A courtroom is the wrong place to fight it.
Rich Lowry
Friday, November 19, 2010
The Obama administration wants us to believe that one out of 285 ain’t bad.
A jury in New York acquitted Ahmed Khalfan Ghailani on 284 out of 285 charges for his part in the murder of 224 people in the U.S. embassy bombings in Tanzania and Kenya in 1998. Attorney General Eric Holder thought the trial would be a glorious showcase for the civilian court system. We’d stun the terrorists with our courtroom procedure, win over the world with our mincing legalisms, and salve our consciences after the horrors of the Bush years.
This was Holder’s war on terror. He’s losing it in a rout.
The attorney general’s obsession with bringing terrorists captured overseas to the U.S. for trial in the civilian courts looks more willful and untenable by the day, as the edifice of his legal strategy collapses in a pathetic heap. It’s not inconceivable that, should he win a second term, Pres. Barack Obama will hand over an operational Guantanamo Bay prison facility to his successor in January 2017.
Ghailani offered a brazen defense at his trial. It was all an innocent misunderstanding when he helped buy the refrigeration truck and the oxygen and flammable acetylene tanks used to make the bomb in Tanzania, when he stored electric detonators in his house, and when the suicide bomber used his cell phone in the attack. These are the things liable to befall any young man on the streets of Dar es Salaam.
Apparently, at least one juror bought some version of this contemptible fabrication and dragged the jury into a senseless verdict. It found Ghailani guilty in a conspiracy to destroy government buildings, but acquitted him of everything else, including 224 counts of murder. Does anyone believe that a truck bomb meant to destroy a U.S. embassy wasn’t also intended to kill and maim everyone in the vicinity?
Ghailani’s lawyer praised the verdict as “a reaffirmation that this nation’s judicial system is the greatest ever devised.” Or, in other words, “Thanks for everything, suckers.”
Ghailani will get 20 years to life, and that’s something. But this is no one’s idea of a showcase outcome. The trial went astray in the mismatch between Ghailani’s status as an enemy combatant and the protections rightly afforded civilians in our justice system.
When Ghailani was caught in Pakistan in 2004, he was that most priceless commodity — an al-Qaeda operative with real-time information about the terror network. The Bush administration interrogated him harshly with an eye to extracting that information quickly, rather than honoring the niceties that obtain in the Daniel Patrick Moynihan Federal Court Building in lower Manhattan.
The judge proceeded to bar a witness whom the government had learned about through Ghailani’s CIA interrogation. This “giant witness for the government,” in the words of the prosecutors, sold Ghailani TNT. Even if the judge’s ruling was too stringent, the tension between being captured and held in Ghailani’s circumstances and tried like a civilian is inescapable.
If we’re serious about protecting ourselves, we’ve never going to give all terrorists the Miranda warnings and immediate legal defense that our civilian justice system demands.
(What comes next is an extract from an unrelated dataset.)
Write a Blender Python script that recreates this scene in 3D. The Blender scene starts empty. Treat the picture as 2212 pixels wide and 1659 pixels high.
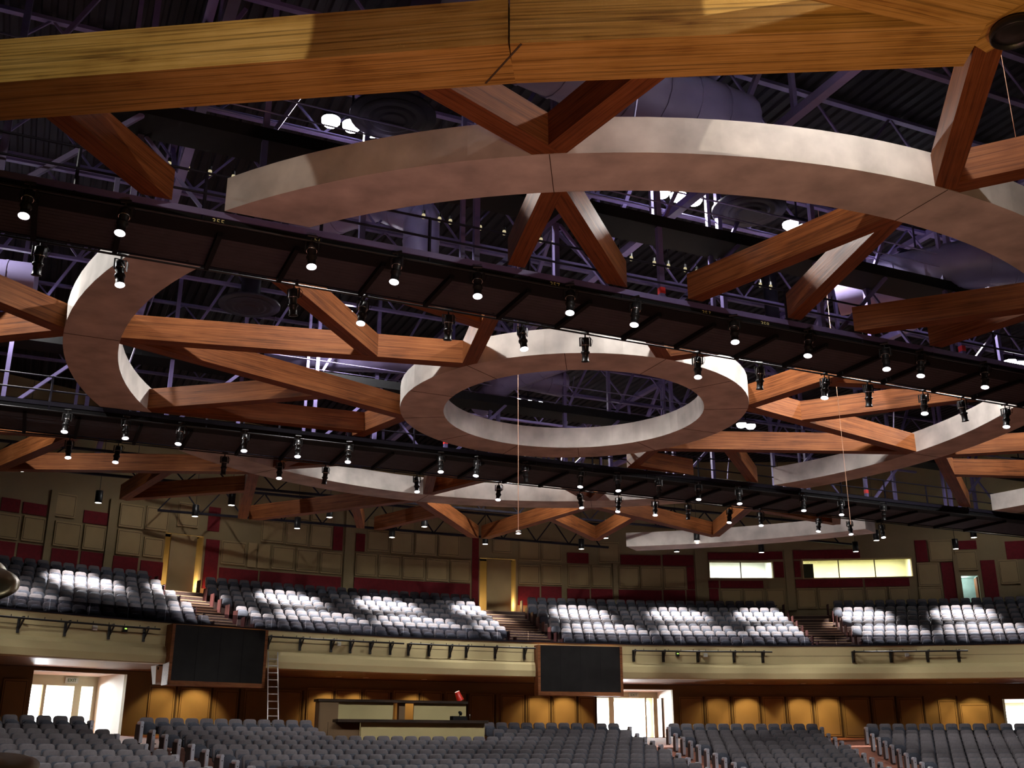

That’s why the Bush administration fell back on military commissions and Gitmo. Our civilian system is meant to protect Americans from the awesome power of the state, and all its protections shouldn’t be afforded to enemy combatants waging war against us.
No less an authority than Eric Holder implicitly acknowledges the distinction. He resists even contemplating the possibility that terrorists brought here — and supposedly presumed innocent — will be acquitted. Even if a terrorist is found not guilty, the administration asserts the right to detain him after acquittal. Such a power would be an un-American outrage if it were applied to anyone except an enemy combatant.
In the literal sense, the Ghailani trial was a charade. We pretended to give him an ordinary trial, with the enormous escape hatch of keeping him locked up no matter what. The charade ended in travesty, a fitting conclusion to Eric Holder’s misbegotten war.